Published 5:00 am Thursday, August 1, 2013

LAS VEGAS — When the last recession battered the nation, the bottom fell out in Las Vegas. One out of every six jobs vanished. Home prices dropped as much as 50 percent. Construction projects stopped in place, and tourist spending on the Las Vegas Strip, the economic driver of this city, went into an alarming slide.

These days, however, jobs are back, the housing market is bustling and people are moving back. The number of visitors hit a record high last year.

But the recovery in Las Vegas — much like the one lifting the nation — is shaping up as fragile and tentative, stirring concern among economists and many of the region’s biggest boosters.

And it is signaling what appears to be a fundamental reordering of the economy in this closely watched part of the country.

More than 39.7 million visitors came here in 2012, a record. But those visitors spent notably less money per trip than during the last upturn — $1,021 per visit last year, compared with $1,318 per trip spent by the 39.2 million visitors in 2007, according to the Las Vegas Convention and Visitors Authority — a sobering asterisk that has led many analysts to conclude that this high-rolling city is entering a less prosperous era.

The total revenue from gambling and entertainment other than gambling was $15.3 billion in 2012, $500 million less than was spent in 2007.

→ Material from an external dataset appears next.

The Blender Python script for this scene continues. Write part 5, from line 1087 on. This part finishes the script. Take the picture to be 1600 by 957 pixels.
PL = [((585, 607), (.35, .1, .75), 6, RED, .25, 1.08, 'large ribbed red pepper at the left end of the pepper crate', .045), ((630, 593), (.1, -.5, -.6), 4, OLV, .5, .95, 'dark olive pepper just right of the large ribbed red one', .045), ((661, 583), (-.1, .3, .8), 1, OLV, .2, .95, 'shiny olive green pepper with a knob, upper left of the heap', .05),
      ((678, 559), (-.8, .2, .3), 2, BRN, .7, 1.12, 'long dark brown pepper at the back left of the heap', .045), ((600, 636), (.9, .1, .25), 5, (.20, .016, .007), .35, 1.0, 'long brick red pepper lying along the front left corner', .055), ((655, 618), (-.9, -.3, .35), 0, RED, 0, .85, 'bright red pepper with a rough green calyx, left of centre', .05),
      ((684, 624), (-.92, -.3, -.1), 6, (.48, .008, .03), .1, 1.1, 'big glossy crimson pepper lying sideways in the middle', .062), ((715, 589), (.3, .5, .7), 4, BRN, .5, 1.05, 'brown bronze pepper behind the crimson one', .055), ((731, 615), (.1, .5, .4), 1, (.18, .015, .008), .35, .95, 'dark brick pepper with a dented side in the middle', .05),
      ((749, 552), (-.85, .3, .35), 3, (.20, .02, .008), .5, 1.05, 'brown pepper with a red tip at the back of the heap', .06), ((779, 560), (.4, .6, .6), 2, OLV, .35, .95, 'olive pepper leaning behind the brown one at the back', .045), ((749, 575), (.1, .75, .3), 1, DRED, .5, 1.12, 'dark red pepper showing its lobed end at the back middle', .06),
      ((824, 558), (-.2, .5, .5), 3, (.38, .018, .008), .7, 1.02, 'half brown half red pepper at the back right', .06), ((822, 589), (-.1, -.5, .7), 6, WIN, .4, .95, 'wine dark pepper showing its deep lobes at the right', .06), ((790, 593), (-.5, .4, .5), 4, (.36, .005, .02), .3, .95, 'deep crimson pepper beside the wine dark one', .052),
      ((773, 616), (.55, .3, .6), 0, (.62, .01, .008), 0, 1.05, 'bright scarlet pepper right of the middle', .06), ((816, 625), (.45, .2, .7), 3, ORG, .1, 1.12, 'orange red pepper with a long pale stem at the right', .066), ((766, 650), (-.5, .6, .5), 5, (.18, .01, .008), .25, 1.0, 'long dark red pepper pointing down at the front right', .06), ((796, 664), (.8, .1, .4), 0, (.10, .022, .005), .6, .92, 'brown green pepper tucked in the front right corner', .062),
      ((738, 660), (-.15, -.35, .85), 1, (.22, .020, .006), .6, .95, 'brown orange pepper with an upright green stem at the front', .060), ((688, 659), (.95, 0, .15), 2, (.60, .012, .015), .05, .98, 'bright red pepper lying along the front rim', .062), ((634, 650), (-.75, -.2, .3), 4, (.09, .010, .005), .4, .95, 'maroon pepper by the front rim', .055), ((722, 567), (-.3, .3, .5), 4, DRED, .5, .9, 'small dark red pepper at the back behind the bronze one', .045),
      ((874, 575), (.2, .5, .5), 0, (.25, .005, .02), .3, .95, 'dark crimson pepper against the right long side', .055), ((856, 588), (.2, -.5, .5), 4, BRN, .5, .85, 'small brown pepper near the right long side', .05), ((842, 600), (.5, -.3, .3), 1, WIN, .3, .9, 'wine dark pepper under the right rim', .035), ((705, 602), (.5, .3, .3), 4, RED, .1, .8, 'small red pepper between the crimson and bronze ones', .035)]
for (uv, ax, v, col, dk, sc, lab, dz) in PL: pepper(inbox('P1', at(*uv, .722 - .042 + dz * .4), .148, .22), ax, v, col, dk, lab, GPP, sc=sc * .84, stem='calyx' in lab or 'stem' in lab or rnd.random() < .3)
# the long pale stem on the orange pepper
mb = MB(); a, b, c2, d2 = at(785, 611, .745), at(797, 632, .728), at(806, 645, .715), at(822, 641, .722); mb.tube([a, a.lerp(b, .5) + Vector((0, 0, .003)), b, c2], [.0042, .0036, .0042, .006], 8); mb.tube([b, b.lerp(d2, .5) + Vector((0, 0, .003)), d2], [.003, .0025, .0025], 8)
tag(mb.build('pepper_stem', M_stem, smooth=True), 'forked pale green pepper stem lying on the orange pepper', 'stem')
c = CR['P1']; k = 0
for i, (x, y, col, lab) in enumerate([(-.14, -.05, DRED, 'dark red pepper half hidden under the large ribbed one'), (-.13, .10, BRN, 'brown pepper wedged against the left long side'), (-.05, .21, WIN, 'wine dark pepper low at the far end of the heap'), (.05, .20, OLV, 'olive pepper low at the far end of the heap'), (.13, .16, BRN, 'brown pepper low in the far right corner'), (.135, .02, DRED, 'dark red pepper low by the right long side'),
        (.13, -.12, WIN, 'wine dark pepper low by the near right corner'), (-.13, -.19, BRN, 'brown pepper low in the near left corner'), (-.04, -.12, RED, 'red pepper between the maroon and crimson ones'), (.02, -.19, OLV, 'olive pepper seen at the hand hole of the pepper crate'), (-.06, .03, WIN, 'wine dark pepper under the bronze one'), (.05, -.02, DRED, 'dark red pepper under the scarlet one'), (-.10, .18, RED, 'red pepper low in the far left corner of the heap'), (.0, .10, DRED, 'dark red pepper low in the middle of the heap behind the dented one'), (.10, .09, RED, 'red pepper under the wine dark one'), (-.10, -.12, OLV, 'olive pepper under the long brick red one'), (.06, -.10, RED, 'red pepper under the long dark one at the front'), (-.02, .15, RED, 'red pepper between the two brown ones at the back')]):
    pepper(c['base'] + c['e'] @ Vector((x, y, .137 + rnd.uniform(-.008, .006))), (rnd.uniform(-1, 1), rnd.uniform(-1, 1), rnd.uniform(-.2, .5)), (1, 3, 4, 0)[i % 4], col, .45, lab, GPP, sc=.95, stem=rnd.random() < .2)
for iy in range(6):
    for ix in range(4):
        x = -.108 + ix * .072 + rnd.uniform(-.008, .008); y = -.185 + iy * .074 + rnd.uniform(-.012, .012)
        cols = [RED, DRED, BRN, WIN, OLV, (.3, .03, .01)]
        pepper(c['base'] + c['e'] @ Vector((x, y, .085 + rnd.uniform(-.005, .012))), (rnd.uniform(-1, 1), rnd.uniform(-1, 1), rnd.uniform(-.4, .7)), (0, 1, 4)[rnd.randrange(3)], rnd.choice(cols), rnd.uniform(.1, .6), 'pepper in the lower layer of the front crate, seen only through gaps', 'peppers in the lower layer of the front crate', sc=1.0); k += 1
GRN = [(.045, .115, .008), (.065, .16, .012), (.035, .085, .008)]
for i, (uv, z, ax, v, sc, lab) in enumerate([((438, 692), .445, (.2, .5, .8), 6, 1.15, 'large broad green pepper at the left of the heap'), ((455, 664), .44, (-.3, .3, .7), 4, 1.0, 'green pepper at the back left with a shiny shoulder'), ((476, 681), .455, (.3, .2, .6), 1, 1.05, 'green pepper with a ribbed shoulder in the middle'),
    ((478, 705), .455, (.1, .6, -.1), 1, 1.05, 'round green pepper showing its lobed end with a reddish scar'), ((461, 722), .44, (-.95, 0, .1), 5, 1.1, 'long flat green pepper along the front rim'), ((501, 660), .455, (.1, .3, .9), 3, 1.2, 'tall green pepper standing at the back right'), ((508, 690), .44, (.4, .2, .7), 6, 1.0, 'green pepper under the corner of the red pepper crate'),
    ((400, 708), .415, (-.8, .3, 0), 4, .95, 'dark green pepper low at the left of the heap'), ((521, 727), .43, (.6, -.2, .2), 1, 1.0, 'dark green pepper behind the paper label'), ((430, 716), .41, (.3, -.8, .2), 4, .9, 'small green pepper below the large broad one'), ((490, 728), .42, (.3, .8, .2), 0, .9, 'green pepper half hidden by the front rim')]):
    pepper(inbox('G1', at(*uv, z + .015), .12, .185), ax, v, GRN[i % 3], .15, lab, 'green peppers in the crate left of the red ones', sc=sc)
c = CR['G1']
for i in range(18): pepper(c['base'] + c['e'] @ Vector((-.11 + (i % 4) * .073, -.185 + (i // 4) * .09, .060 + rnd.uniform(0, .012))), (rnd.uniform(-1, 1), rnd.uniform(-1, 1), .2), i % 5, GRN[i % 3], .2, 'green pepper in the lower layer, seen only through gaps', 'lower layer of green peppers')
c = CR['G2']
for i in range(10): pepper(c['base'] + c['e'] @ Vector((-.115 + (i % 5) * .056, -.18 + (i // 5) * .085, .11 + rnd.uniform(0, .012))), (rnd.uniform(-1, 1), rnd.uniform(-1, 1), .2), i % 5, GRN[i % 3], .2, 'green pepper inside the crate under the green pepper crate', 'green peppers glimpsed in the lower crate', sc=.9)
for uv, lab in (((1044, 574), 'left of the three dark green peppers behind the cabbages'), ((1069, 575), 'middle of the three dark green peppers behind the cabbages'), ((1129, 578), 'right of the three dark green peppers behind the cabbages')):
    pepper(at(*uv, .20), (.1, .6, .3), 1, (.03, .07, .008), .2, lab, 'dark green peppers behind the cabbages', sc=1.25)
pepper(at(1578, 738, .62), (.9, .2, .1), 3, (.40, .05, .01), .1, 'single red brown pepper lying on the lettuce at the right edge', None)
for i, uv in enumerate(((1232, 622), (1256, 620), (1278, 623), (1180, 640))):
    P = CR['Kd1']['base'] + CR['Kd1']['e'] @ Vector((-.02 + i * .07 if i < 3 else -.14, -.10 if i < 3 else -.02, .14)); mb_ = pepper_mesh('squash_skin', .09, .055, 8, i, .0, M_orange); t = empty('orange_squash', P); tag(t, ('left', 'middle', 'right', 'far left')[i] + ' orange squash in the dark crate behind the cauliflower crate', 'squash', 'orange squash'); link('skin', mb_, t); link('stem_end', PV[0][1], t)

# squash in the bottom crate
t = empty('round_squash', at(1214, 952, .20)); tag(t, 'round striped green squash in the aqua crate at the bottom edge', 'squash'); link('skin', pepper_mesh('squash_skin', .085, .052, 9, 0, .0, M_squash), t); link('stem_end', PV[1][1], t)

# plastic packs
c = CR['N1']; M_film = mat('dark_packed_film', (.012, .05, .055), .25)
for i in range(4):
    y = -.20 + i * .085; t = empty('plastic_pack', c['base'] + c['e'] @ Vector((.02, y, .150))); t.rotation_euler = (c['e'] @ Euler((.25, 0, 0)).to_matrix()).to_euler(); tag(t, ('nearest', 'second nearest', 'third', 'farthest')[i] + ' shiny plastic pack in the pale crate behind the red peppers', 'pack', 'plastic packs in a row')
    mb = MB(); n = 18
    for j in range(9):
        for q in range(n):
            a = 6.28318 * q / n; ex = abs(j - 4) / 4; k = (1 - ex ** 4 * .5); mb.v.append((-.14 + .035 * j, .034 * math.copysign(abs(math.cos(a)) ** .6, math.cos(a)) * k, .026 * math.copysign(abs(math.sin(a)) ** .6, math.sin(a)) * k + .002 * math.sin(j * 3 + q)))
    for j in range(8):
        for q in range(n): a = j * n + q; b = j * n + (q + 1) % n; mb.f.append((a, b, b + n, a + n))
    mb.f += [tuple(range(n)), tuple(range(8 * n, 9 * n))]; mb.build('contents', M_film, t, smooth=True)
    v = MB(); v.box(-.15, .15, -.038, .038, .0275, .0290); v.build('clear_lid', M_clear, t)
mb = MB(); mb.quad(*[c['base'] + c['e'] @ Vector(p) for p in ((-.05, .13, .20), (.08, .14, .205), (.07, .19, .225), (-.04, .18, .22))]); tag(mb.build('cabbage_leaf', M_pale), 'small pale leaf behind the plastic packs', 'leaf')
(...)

“The Strip is absolutely packed; downtown is packed,” said David Schwartz, the director of the Center for Gaming Research at the University of Nevada, Las Vegas. “People are here. But they aren’t spending as much as they used to.”

A shift in the structure of the economy that began about a decade ago appears to have accelerated. Gambling is no longer king. A new influx of tourists, younger and less devoted to gambling, are likelier to open their wallets for extravagantly priced nightclubs and day clubs, which have joined concerts and musical shows, high-end restaurants, luxury shopping and some of the more exotic types of entertainment this city is renowned for offering.

From the Mandarin Oriental Hotel’s 23rd-floor bar the other evening, with its desert views and $18 specialty cocktails, the new building-size digital billboards that loom over the Strip flashed out advertisements not for the slots, but for Tiesto, the DJ playing at Hakkasan, a 75,000-square-foot nightclub where reserving a table for the night can cost $10,000 and more.

“Gaming went down more than total visitor spending, by a greater percentage,” said Stephen Brown, the director of the Center for Business and Economic Research at UNLV. “The visitors who have come back are here for clubs and shopping. They’re buying swimsuits to go to the day clubs and evening clothes to go to the nightclubs. That’s the big growth.”

“I think what’s going on here is we’re seeing a shift away from Las Vegas as the only gaming destination in the United States to being one of many gaming destinations,” Brown said. “But it is holding up as a tourist destination.”

In 1984, the city’s sprawling casinos accounted for 59 percent of all the money collected on the Strip. Last year, gambling made up just 36 percent of the revenue. Clark County, which includes Las Vegas, took in $9.4 billion in gambling revenue last year, up from the year before but still far short of the $10.8 billion during the peak year of 2007, according to statistics from the Center for Gaming Research.

Las Vegas has a long history of reinvigorating itself, of finding new ways to bring in new consumers and to entice them to part with large sums of money. Still, the latest lift provided by the exploding nightclub business is troubling to local officials who view it as little more than a flash in the pan and worry that the city is reaping the temporary benefits of, as one worried Las Vegas executive put it, a “club bubble.”

“I don’t know where these young people get the money for that — it’s just amazing to me,” said Chris Giunchigliani, a member of the Las Vegas County Commission. “Clubbing is always going to be around, but at some point, it’s like how we overbuilt hotel rooms. They’re going to look at the market and start to scale back.”